Content, Design and Style
Alistair consults his muse.
Abstract
This Website was created for my own amusement—but, others are welcome to view it.
Idiosyncratic Content
A friend once described this Website as unique. Now, that word is so often abused that for many it is little more than a mild intensifier. Yet, my friend’s language is characterized by precision not puff, so was he correct? This is unknown, but the site does lie outside the norm: a recent search of the Web for sites about lakes revealed none which were’t using a lake merely as a device to promote either commerce (accommodation, golf, guns, gewgaws, whatever), or cause (conservation, reclamation, restoration, education).
And therein lies the idiosyncrasy: this site is actually about the Lake (and environs). There is no hidden agenda: “it is not here to make a profit, promote a cause, build a reputation, encourage a tourist, or educate a soul—as with the Lake itself, the site merely is.” Now, I don’t mind if it inadvertently does some of those things—I would not constrain the minds of others—but, the soul of the site is merely a delight in one’s surroundings. It is the site I would have enjoyed viewing, had someone else built it first.
Of course, the fact that this site espouses neither commerce nor cause makes it supremely irrelevant for many folk. So be it; as a diary of local discovery, it is as satisfying to create if I were to remain its only visitor, as if a horde were to pay it heed.
Writing forces us out of ourselves and into the lives of others.
Sherwood Anderson, (1876-1941)
Selfish Design
Pressure is placed on Web designers to satisfy many, often conflicting, objectives. Consequently, many sites look like a dog’s breakfast: multiple intrusive and inconsistent navigation systems; cluttered layout with adjacent but disparate material screaming at the viewer for attention—in short, the worst of committee output. Here, I wanted to see what would transpire if I were to satisfy only myself. In particular, I wanted a single minimalist navigation cum site map which did not change from one document to the next, and was available any place on any page. That achieved, the rest of the space was available for content.
The question is not what you look at, but what you see.
Henry David Thoreau, (1817-1862)
Heteroclite Photographic Style
Anyone who takes a great many pictures develops a style: a comfortable way of viewing and presenting the world. Often, this is not a purposeful choice, but one which evolves in response to the matter being treated. This site is heavily laden with pictures; so, it is reasonable to ask about its photographic style. Alas, that is not something for which the photographer, himself, is the best assessor. Yet, being a brash fellow, I will attempt an exegesis.

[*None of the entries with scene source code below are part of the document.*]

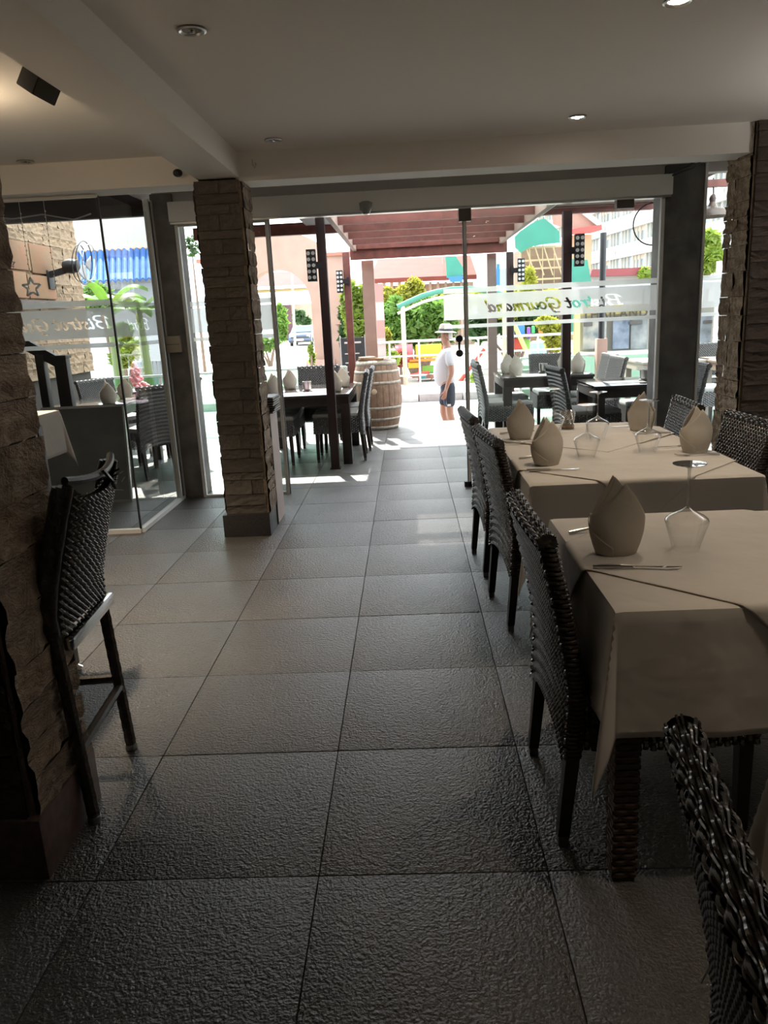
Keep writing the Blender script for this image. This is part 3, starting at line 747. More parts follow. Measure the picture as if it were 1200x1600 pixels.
# ------------------------------------------------------------------ place settings
def make_napkin():
    n = thing('napkin', 'x', 'napkin')
    def pw(c, P):
        for (c0, h0), (c1, h1) in zip(P, P[1:]):
            if c <= c1: return h0+(h1-h0)*max(0, (c-c0))/(c1-c0)
        return P[-1][1]
    def shell(P, k, lean=0):
        def S(u, v):
            a = 2*pi*u; z = pw(math.cos(a), P)*v
            wx = (.050+.019*math.sin(pi*min(1, z/.185)))*k; wy = (.043+.010*math.sin(pi*min(1, z/.12)))*(1-.72*(z/.21)**2)*k
            f = 1+.02*math.cos(3*a+.7)
            return V(math.cos(a)*wx*f, math.sin(a)*wy*f+lean*z, z)
        return S
    m = MB(); m.quad_sheet(shell([(-1, .10), (-.62, .155), (-.2, .212), (.35, .175), (1, .095)], 1.0), 64, 16, closed_u=True); o = m.build('inner_fold', NAPKIN, n); o.modifiers.new('t', 'SOLIDIFY').thickness = .002
    Sf = shell([(-1, .112), (.34, .196), (.7, .16), (1, .098)], 1.06)
    m = MB(); m.quad_sheet(lambda u, v: Sf(.485+u*.55, v)+V(0, -.003*v, 0), 44, 14); o = m.build('outer_wrap', NAPKIN, n); o.modifiers.new('t', 'SOLIDIFY').thickness = .003
    Sg = shell([(-1, .10), (0, .075), (1, .05)], 1.11)
    m = MB(); m.quad_sheet(lambda u, v: Sg(.46+u*.24, v*(1-.7*u)), 16, 10); o = m.build('tucked_corner', NAPKIN, n); o.modifiers.new('t', 'SOLIDIFY').thickness = .002
    return n
nap0 = make_napkin()
def napkin(x, y, z, rz, label, group, sc_=1.0, first=[True]):
    if first[0]:
        first[0] = False; nap0.location = (x, y, z); nap0.rotation_euler = (0, 0, rz); nap0['label'] = label; nap0['group'] = group; o = nap0
    else: o = dup(nap0, (x, y, z), rz, label, group)
    o.scale = (sc_, sc_, sc_); return o
GN = 'folded napkins standing on the indoor tables'
napkin(.562, 2.075, .748, .0, 'standing folded linen napkin on the near table between knife and fork', GN, 1.03)
napkin(.60, 3.375, .748, .3, 'standing napkin at the aisle seat on the near half of the long table', GN)
napkin(.59, 4.10, .75, -.2, 'standing napkin at the aisle seat on the far half of the long table', GN)
napkin(1.255, 4.20, .748, 2.7, 'standing napkin across the table in front of the concrete column', GN)
napkin(1.305, 3.53, .748, .1, 'standing napkin by the right corner of the long table', GN)
def make_glass():
    g = thing('wine_glass', 'x', 'glass')
    prof = [(.0365, .0), (.041, .02), (.050, .05), (.0575, .075), (.059, .082), (.056, .089), (.046, .097), (.030, .105), (.014, .113), (.007, .12), (0, .121)]
    m = MB(); m.lathe(prof, 36, caps=False); m.build('bowl', CRYSTAL, g)
    m = MB(); m.lathe([(.0075, .118), (.0045, .126), (.0036, .14), (.0036, .2), (.0045, .228), (.009, .234)], 12); m.build('stem', CRYSTAL_S, g)
    m = MB(); m.lathe([(.005, .231), (.02, .236), (.044, .2415), (.0445, .2435), (.02, .244), (0, .244)], 32); m.build('foot', CRYSTAL_S, g)
    return g
gl0 = make_glass(); gfirst = [True]
def glass(x, y, z, label):
    if gfirst[0]: gfirst[0] = False; gl0.location = (x, y, z); gl0['label'] = label; gl0['group'] = 'upturned wine glasses'; return gl0
    return dup(gl0, (x, y, z), R.uniform(0, 3), label, 'upturned wine glasses')
glass(.757, 2.08, .747, 'upturned wine glass on the near table beside the tallest napkin')
glass(.80, 3.485, .747, 'upturned wine glass nearest on the aisle side of the long table')
glass(.79, 4.23, .749, 'upturned wine glass beside the woven candle holder')
glass(.965, 3.97, .749, 'upturned wine glass in the middle of the long table')
glass(1.095, 3.55, .747, 'upturned wine glass by the right napkins of the long table')
ch = thing('candle_holder', 'woven silver candle holder on a wooden foot, far end of the long table', 'candle holder', (.897, 4.39, .75))
m = MB(); m.lathe([(.0, 0), (.036, 0), (.038, .004), (.038, .018), (.034, .022), (0, .022)], 20); m.build('wooden_foot', M('pale_wood', (.34, .24, .16), .5, var=.2, vs_=30), ch)
m = MB(); m.weave(lambda u, v: (V((.033+.008*u)*math.cos(2*pi*(v+u*.35)), (.033+.008*u)*math.sin(2*pi*(v+u*.35)), .024+.075*u), V(math.cos(2*pi*(v+u*.35)), math.sin(2*pi*(v+u*.35)), 0)), 16, 8, amp=.003, th=.0025, per=4)
m.build('woven_cup', M('silver_weave', (.5, .5, .49), .3, .8), ch)
m = MB(); m.lathe([(.0, .024), (.031, .024), (.031, .05), (0, .05)], 16); m.build('candle', M('candle_wax', (.7, .66, .58), .6), ch)
def cutlery(kind, x, y, z, rz, label, group):
    t = thing(kind, label, kind, (x, y, z), rz, group)
    if kind == 'knife':
        m = MB(); m.tube([(0, 0, .005), (.01, 0, .005), (.05, 0, .0055), (.095, 0, .0045), (.105, 0, .004)], [.004, .0062, .006, .0045, .0035], 8); m.build('handle', STEEL, t)
        m = MB(); m.prism([(.1, -.004), (.19, -.008), (.215, -.004), (.225, .003), (.1, .005)], .0016, lambda a, b, c: V(a, b, .003+c)); m.build('blade', CHROME, t, smooth=False)
    else:
        m = MB(); m.tube([(0, 0, .003), (.02, 0, .004), (.07, 0, .008), (.12, 0, .006), (.135, 0, .003)], [.005, .0058, .004, .0032, .004], 8); m.build('handle', STEEL, t)
        m = MB(); m.bevbox(.132, .155, -.011, .011, .001, .0035, r=.001)
        for k in range(4): m.tube([(.15, -.009+.006*k, .0025), (.175, -.009+.006*k, .003), (.195, -.009+.006*k, .008)], .0014, 5)
        m.build('tines', CHROME, t)
    return t
GC = 'cutlery laid on the white cloths'
cutlery('knife', .468, 1.943, .749, -.14, 'steel knife lying in front of the napkin on the near table', GC)
cutlery('fork', .475, 2.284, .745, .30, 'steel fork with raised handle behind the napkin on the near table', GC)
cutlery('knife', .49, 3.235, .748, -.04, 'steel knife by the near aisle corner of the long table', GC)
cutlery('fork', .50, 3.53, .748, .1, 'steel fork beside the near aisle napkin of the long table', GC)
cutlery('knife', .49, 3.95, .75, -.04, 'steel knife beside the far aisle napkin of the long table', GC)
cutlery('fork', .50, 4.28, .75, .1, 'steel fork beyond the far aisle napkin of the long table', GC)
cutlery('fork', 1.375, 3.42, .748, pi-.08, 'steel fork in front of the right corner napkin', GC)
cutlery('knife', 1.37, 3.66, .748, pi+.03, 'steel knife behind the right corner napkin', GC)
cutlery('fork', 1.37, 4.06, .748, pi-.05, 'steel fork in front of the napkin by the concrete column', GC)
cutlery('knife', 1.36, 4.36, .748, pi+.05, 'steel knife left of the napkin by the concrete column', GC)

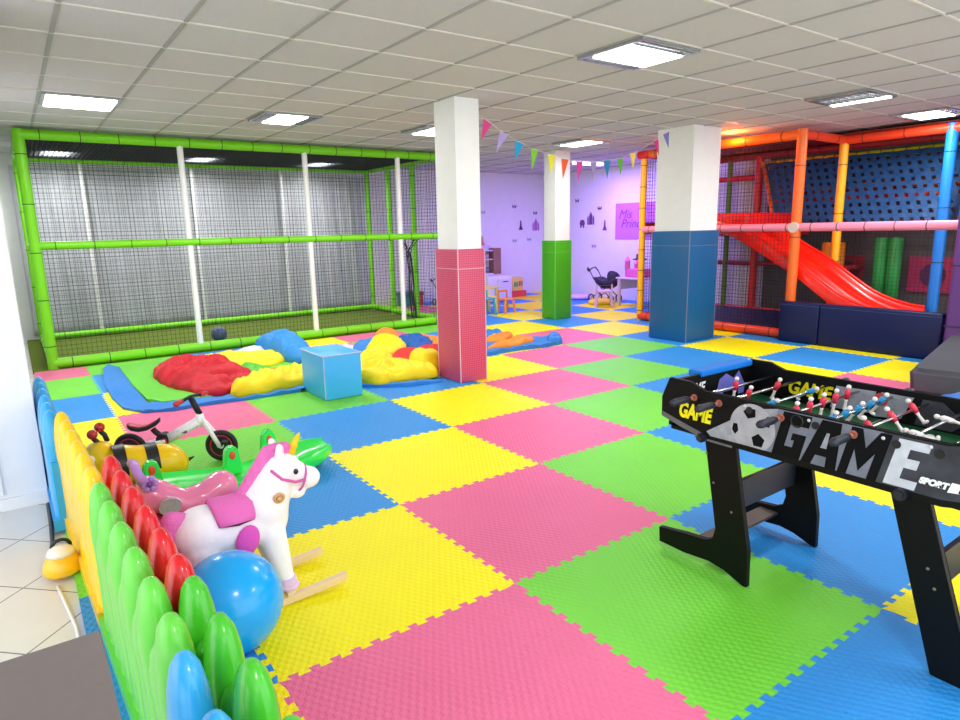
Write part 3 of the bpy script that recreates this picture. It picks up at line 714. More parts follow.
# ---------------------------------------------------------------- plastic picket fence
def picket_panel(kind,rgb,pts,label,group=None,h=.61,flange=0):
    """pts: y of each picket apex and x of the panel line at both ends"""
    (ya,xa_),(yb,xb_),n=pts
    c=((xa_+xb_)/2,(ya+yb)/2,0); t=empty('picket_fence_panel',c,label,'fence',group)
    PM=mat('fence_'+kind,rgb,.3,.45,noise_amt=.05,coat=.25)
    pitch=abs(yb-ya)/(n-1)
    dirv=Vector((xb_-xa_,yb-ya,0)).normalized(); nv=Vector((-dirv.y,dirv.x,0))
    def colm(p,hy,hx,z1,rt,z0=0):
        rows=[]; K=20
        prof=[(1.0,z0),(1.0,z0+.03),(.93,.12),(.93,z1-rt*1.5),(1.0,z1-rt),(.97,z1-rt*.72),(.86,z1-rt*.42),(.66,z1-rt*.18),(.38,z1-rt*.05),(.12,z1)]
        for s,z in prof:
            rows.append([p+dirv*(hy*s*math.cos(2*PI*k/K))+nv*(hx*s*math.copysign(abs(math.sin(2*PI*k/K))**.8,math.sin(2*PI*k/K)))+Vector((0,0,z)) for k in range(K)])
        return rows
    for k in range(n):
        f=k/(n-1); p=Vector((xa_+(xb_-xa_)*f,ya+(yb-ya)*f,0))
        m=MB(); m.sweep(colm(p,.070,.046,h,.19)); m.build('picket',PM,t,True,angle=60)
    m=MB(); 
    for k in range(n-1):
        f=(k+.5)/(n-1); p=Vector((xa_+(xb_-xa_)*f,ya+(yb-ya)*f,0))
        m.sweep(colm(p,.080,.045,.485,.11))
    a=Vector((xa_,ya,0));b=Vector((xb_,yb,0))
    for z0,z1,th in ((0,.06,.055),(.06,.36,.028)):
        A=a-dirv*.085; B=b+dirv*.085
        q=[A-nv*th,B-nv*th,B+nv*th,A+nv*th]
        m.sweep([[p+Vector((0,0,z0)) for p in q],[p+Vector((0,0,z1)) for p in q]])
    m.build('infill_web',PM,t,True,angle=50)
    if flange:
        m=MB(); A=a-dirv*(.085+flange); B=a-dirv*.05; th=.05
        m.prism([((A-nv*th).x,(A-nv*th).y),((B-nv*th).x,(B-nv*th).y),((B+nv*th*.1).x,(B+nv*th*.1).y),((A+nv*th*.1).x,(A+nv*th*.1).y)],.05,Matrix.Translation((0,0,.001))); m.build('foot_flange',PM,t)
    return t
picket_panel('sky',(50,170,236),((1.87,-1.478),(2.87,-1.493),6),'sky blue picket fence panel farthest away, beside the white wall')
picket_panel('yellow',(252,208,20),((.80,-1.393),(1.80,-1.432),6),'bright yellow picket fence panel, second along the outer row',flange=.15)
picket_panel('green',(104,212,66),((-.43,-1.345),(.595,-1.386),6),'green picket fence panel of the outer row, third from the far end')
picket_panel('sky',(50,160,236),((-1.70,-1.312),(-.60,-1.350),6),'blue picket fence panel nearest the viewer, cut by the bottom of the photo')
picket_panel('red',(222,24,34),((-.14,-1.272),(.89,-1.318),6),'red picket fence panel of the inner row')
picket_panel('green2',(70,190,40),((-1.34,-1.215),(-.29,-1.265),6),'green picket fence panel of the inner row beside the blue ball')
# ---------------------------------------------------------------- blue foam cube
CB=mat('blue_cube_vinyl',(66,178,242),.4,.4); CBT=mat('blue_cube_top',(40,120,200),.4,.4)
t=empty('foam_cube',(.72,3.55,0),'light blue vinyl foam cube on the green mat in front of the crumpled inflatable','foam cube')
m=MB(); m.box(.545,.905,3.32,3.86,0,.40,.015); m.build('block',CB,t,True,angle=40)
m=MB()
for a,b in (((.545,3.32),(.905,3.32)),((.905,3.32),(.905,3.86)),((.905,3.86),(.545,3.86)),((.545,3.86),(.545,3.32))): m.cyl((*a,.398),(*b,.398),.006,seg=8)
m.cyl((.55,3.325,.01),(.55,3.325,.40),.005,seg=8); m.build('piping',mat('pale_piping',(190,190,226),.4),t)
# ---------------------------------------------------------------- collapsed bouncy castle
inf=empty('deflated_bouncy_castle',(.6,4.9,0),'collapsed bouncy castle of crumpled blue, green, red and yellow fabric','bouncy castle')
FB=lambda n,c:mat('fabric_'+n,c,.55,.35,noise_amt=.06,noise_scale=10,bump=.35,bump_scale=16)
def sheet(name,pts,z0,z1,mm,wr=.012):
    m=MB(); n=len(pts)
    c=bmesh.new(); 
    A=[m.bm.verts.new((x,y,z0)) for x,y in pts]; B=[m.bm.verts.new((x,y,z1)) for x,y in pts]
    top=m.bm.faces.new(B); m.bm.faces.new(A[::-1])
    for i in range(n): m.bm.faces.new((A[i],A[(i+1)%n],B[(i+1)%n],B[i]))
    r=bmesh.ops.triangulate(m.bm,faces=[top]); 
    bmesh.ops.subdivide_edges(m.bm,edges=[e for e in m.bm.edges if all(abs(v.co.z-z1)<1e-5 for v in e.verts)],cuts=7,use_grid_fill=True)
    for v in m.bm.verts:
        if v.co.z>z0+1e-4: v.co.z+=wr*(1+noise.noise(Vector((v.co.x*7,v.co.y*4,1)))+.6*noise.noise(Vector((v.co.x*17,v.co.y*11,5))))
    return m.build(name,mm,inf,True,angle=70)
sheet('green_floor_sheet',[(-0.71,6.18),(-0.73,5.05),(-0.71,4.35),(-0.63,4.15),(-0.27,4.1),(0.12,4.06),(0.5,4.0),(1.05,5.31),(0.6,6.2),(0.07,6.33),(-0.27,6.31)],.001,.02,FB('green',(104,200,60)),.012)
BS=FB('blue',(44,128,210))
sheet('blue_skirt',[(-0.86,6.25),(-0.94,5.33),(-0.95,4.67),(-0.92,4.21),(-0.80,3.96),(-0.72,4.28),(-0.73,5.05),(-0.71,6.25),(-0.78,6.5)],.001,.008,BS,.012)
sheet('blue_skirt',[(-0.80,3.96),(-0.58,3.86),(-0.33,3.88),(0.04,3.82),(0.50,3.80),(.53,3.9),(.92,3.9),(1.0,3.60),(1.35,3.33),(1.72,3.27),(1.72,3.34),(1.38,3.42),(1.05,3.80),(.92,4.0),(0.5,4.0),(0.12,4.06),(-0.27,4.10),(-0.63,4.14),(-.74,4.2)],.001,.012,BS,.016)
RF=FB('red',(196,16,36)); YF=FB('yellow',(255,220,16)); OF=FB('orange',(250,140,40)); GF=FB('leaf',(90,190,60)); WF=FB('pale',(214,216,226))
def heap(name,pts,h,mm,seed=0,z0=.0,wr=.3,ws=5,p=2.2,tilt=(0,0),fold=.16,fd=1.35,ff=4.2):
    h*=.85; p=max(p,3); wr*=.7
    m=MB(); m.lump(pts,h,z0,wr,ws,seed,p,26,tilt,fold,fd+seed*.21,ff); return m.build(name,mm,inf,True)
heap('red_heap',[(-0.50,5.40),(-0.40,5.66),(-0.17,5.75),(0.05,5.75),(0.23,5.55),(0.26,5.21),(0.27,4.74),(0.30,4.42),(0.06,4.15),(-0.15,4.05),(-0.30,4.2),(-0.38,4.4),(-0.45,4.65),(-0.51,5.01)],.18,RF,1,.015,.5,7,3,(0,0),.5,1.15,4.6)
heap('yellow_tube',[(0.0,5.85),(0.2,6.1),(0.45,5.85),(0.79,5.80),(1.0,5.72),(0.92,5.3),(0.66,5.05),(0.41,5.12),(0.25,5.2)],.13,YF,2,.015,.3,4)
heap('blue_tube',[(0.80,6.2),(1.0,6.45),(1.25,6.4),(1.28,5.9),(1.2,5.3),(0.98,4.95),(0.84,5.1),(0.84,5.5)],.30,FB('sky',(50,140,220)),3,0,.25,3)
heap('grey_lining',[(0.43,5.9),(0.65,6.15),(0.84,6.2),(0.84,5.74),(0.6,5.6)],.12,WF,4)
heap('green_fold',[(0.22,5.0),(0.42,5.12),(0.50,4.74),(0.5,4.4),(0.32,4.3),(0.22,4.5)],.14,GF,5,.01,.35,6)
heap('orange_fold',[(0.42,4.75),(0.62,4.82),(0.78,4.72),(0.66,4.36),(0.48,4.25),(0.40,4.47)],.10,OF,6,.01)
heap('yellow_tube',[(-0.08,4.02),(0.04,4.26),(0.3,4.28),(0.56,4.38),(0.84,4.65),(0.90,4.4),(0.72,4.0),(0.50,3.9),(0.22,3.88),(-0.04,3.88)],.17,YF,7,.02,.4,6,3,(.09,.05))
heap('yellow_fold',[(1.25,5.7),(1.5,6.0),(1.74,5.95),(1.66,5.6),(1.39,5.36),(1.23,5.45)],.14,YF,8)
heap('pale_lining',[(1.6,5.6),(1.85,5.75),(1.9,5.44),(1.66,5.14),(1.55,5.3)],.08,WF,9)
heap('yellow_dome',[(1.72,4.95),(2.05,5.3),(2.25,5.2),(2.22,4.85),(1.95,4.5),(1.67,4.45)],.17,YF,10,.05,.32,5)
heap('yellow_dome',[(1.30,4.25),(1.55,4.45),(1.66,4.2),(1.55,3.85),(1.28,3.50),(1.08,3.55),(1.05,3.9)],.27,YF,11,.0,.3,4,2,(-.1,0))
heap('yellow_tube',[(1.05,3.64),(1.26,3.95),(1.51,4.0),(1.8,3.88),(1.80,3.6),(1.76,3.42),(1.38,3.47)],.17,YF,12,.02,.35,5,3)
heap('red_fold',[(1.75,4.36),(2.0,4.62),(2.15,4.5),(2.05,4.1),(1.82,3.86),(1.66,4.0)],.17,FB('bright_red',(226,34,28)),13,.02,.15,4)
heap('crimson_fold',[(2.0,4.35),(2.34,4.6),(2.55,4.5),(2.2,3.9),(1.95,3.82)],.20,RF,14,.0,.12,3)
heap('blue_fold',[(1.76,5.4),(1.96,5.6),(2.28,5.7),(2.37,5.5),(1.98,5.1),(1.70,4.9),(1.58,5.0)],.14,BS,15,0,.3,6)
heap('blue_fold',[(2.29,5.3),(2.58,5.5),(2.77,5.3),(2.66,4.94),(2.36,4.6),(2.18,4.75),(2.15,5.03)],.17,FB('deep_blue',(24,90,170)),16,0,.45,9)
heap('orange_fold',[(2.30,5.9),(2.60,6.2),(2.68,5.9),(2.40,5.45),(2.22,5.55)],.17,OF,17,0,.2,4)
heap('orange_fold',[(2.75,5.8),(3.05,5.85),(3.1,5.5),(2.8,5.35),(2.66,5.5)],.05,OF,18)
heap('orange_fold',[(2.45,4.67),(2.8,5.0),(2.83,4.8),(2.5,4.3),(2.25,4.25)],.2,OF,19)
heap('yellow_end',[(1.68,3.85),(1.80,3.98),(1.98,3.95),(1.96,3.62),(1.8,3.56),(1.69,3.6)],.30,YF,20,0,.05,2,4)
sheet('blue_skirt',[(2.6,3.9),(2.83,4.05),(3.32,4.06),(3.75,4.0),(4.02,4.08),(4.2,4.45),(3.95,4.5),(3.6,4.75),(3.4,5.0),(3.0,4.9),(2.7,4.6),(2.4,4.3)],.001,.03,BS,.02)
heap('orange_fold',[(3.25,4.65),(3.58,4.85),(3.78,4.8),(3.66,4.6),(3.4,4.5)],.11,OF,21,.03,.3,6)
heap('orange_fold',[(2.95,4.20),(3.31,4.36),(3.6,4.45),(3.84,4.42),(3.7,4.22),(3.4,4.14),(3.15,4.16)],.10,OF,22,.03,.3,6)
heap('blue_tip',[(3.84,4.12),(4.1,4.4),(4.22,4.38),(4.12,4.15),(3.98,4.03)],.13,BS,23,0,.2,5)
heap('blue_fold',[(3.46,4.97),(3.75,5.3),(3.95,5.3),(3.82,5.0),(3.57,4.92)],.11,BS,24,0,.3,6)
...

It seems to me that the pictures on this site are characterized by two things: a delight in the less-common view (extreme wide angle, extreme telephoto, time-compressing movies); an avoidance of the standard, in-your-face, shots of people (when people and their works do appear, the treatment is somehow antiseptic). The theme connecting these two characteristics is the natural world: something for which man’s perspective—whether the human field of view, the human time scale, or the human-centric content—is appropriately muted.
I note with introspective fascination that this avoidance of people does not characterize all my photography—far from it—but it certainly seems to characterize my view of Kootenay Lake.
If it happens that what you write for yourself becomes something for others as well, especially for a young reader, then you have achieved something.
Octavio Paz, (1914-1998)
Peculiar Writing
Over the years, I have written for a variety of people, from children to academics. Both vocabulary and sentence structure appropriately shift to accommodate the assumed background of the intended readers. Whether designing a museum exhibit or building a Website, one targets categories of visitors and writes accordingly.
So, for whom is the writing on this Website? Who could I possibly have had in mind as I dabble with a somewhat esoteric vocabulary, and an often parenthetic sentence structure? Who is my target reader?
The answer is me.
I am writing solely for my own amusement; I merely let others in on it.